The raucous spirit of the Stadium fans is best seen in the bleachers. In the early '80s the bleacher gang was lead by the charismatic MC Melle Mel -- his sidekick was Busy Bee, and Kool Keith was a frequent member as well. Author Mark Lamster still recalls the pain of high-fiving Mel, his hand stinging from Mel's huge gold ring. "His signature was a dead-on imitation of Stevie Wonder singing I Just Called to Say I Love You," recalls Lamster, "which he'd do standing on one of those blue plastic bleacher seats, waving his head back and forth." There was plenty of drinking and smoking in the bleachers until late in the game, during a tense moment, when Melle Mel would silence his corps to attention. "Toe-nail time," as he called it.

Years later the self-anointed Bleacher Creatures started Roll Call, the practice of calling out each Yankees fielder's name in the top of the first inning. Yankees fans began the much-copied practice of clapping with two strikes on a hitter during Ron Guidry's 18-strikeout game in '78.

The Stadium crowd has changed throughout the years -- recently, as attendance has topped 4 million per season, it has become more corporate and suburban than ever. Still, when the Yankees win a big game, the place shakes and makes a kind of noise that is unmatched in any park. When the Yankees are losing, the park can be a drag -- unfriendly, crude and boorish -- but you go because of the possibility of something thrilling happening, with Josh Hamilton's record-breaking performance at the Home Run Derby on Monday night being just the latest example.

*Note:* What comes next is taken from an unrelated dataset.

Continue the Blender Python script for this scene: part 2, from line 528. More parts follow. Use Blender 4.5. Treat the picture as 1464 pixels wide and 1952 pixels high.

Great teams and players make the Stadium. And so do the fans. So has the legendary public address announcer, Bob Sheppard, now 97, reluctantly forced to the sidelines (remember when he carefully pronounced "Shigetoshi Hasegawa"?) The Yankees' bottom line has always been about the bottom line: winning. And the new park will be labeled a curse, no matter how much more comfortable or expensive it will be, until the Yanks win there.